Policymakers have failed to heed message on guidance

Bank of England chief economist Spencer Dale says policy tightening will probably be slower than after previous recessions and investors may have failed to heed the message of policymakers’ forward guidance.

Policymakers have failed to heed message on guidance

“If the financial markets are pricing in a sharp rise because they think in the past, every time the economy’s growing quickly the bank’s raised interest rates, I think they should think again,” Mr Dale said at an event in London yesterday.

“Our forward guidance says clearly that’s not the case.”

Bank of England governor Mark Carney introduced guidance in August, saying policymakers will keep the key interest rate at a record low of 0.5%, at least until unemployment drops to 7% from its current standing of 7.7%.

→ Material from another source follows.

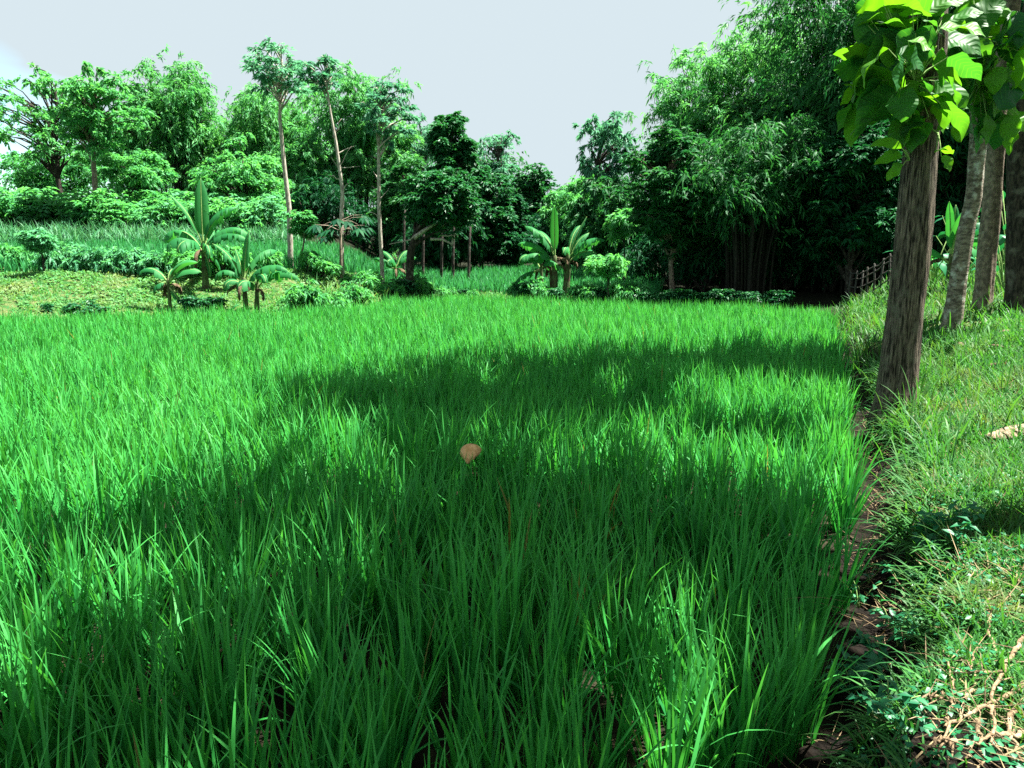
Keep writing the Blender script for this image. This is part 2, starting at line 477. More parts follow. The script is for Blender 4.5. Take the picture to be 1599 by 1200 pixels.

While the central bank forecasts that the threshold won’t be reached until late 2016, investors are betting on a rate increase before then.

Mr Dale also said investors are wrong to link the current policy outlook in the UK with that of the US Federal Reserve just because they have “synchronised” in the past.

“The US is about two to three years ahead of us in terms of the state of their recovery,” he said at the event.

Mr Dale said the Bank of England’s guidance structure reflects uncertainty on the monetary policy committee on the path of recovery and a “best guess that it’s as likely as not” to reach the threshold before the end of 2016.

“What the monetary policy committee has said is ‘we don’t know how quickly and the extent to which productivity will come back, so we’re relatively uncertain about how long interest rates will be kept low’,” he said.

“For that reason I don’t know how big the implicit effective output gap is. By feeding off of unemployment, I can remain agnostic.”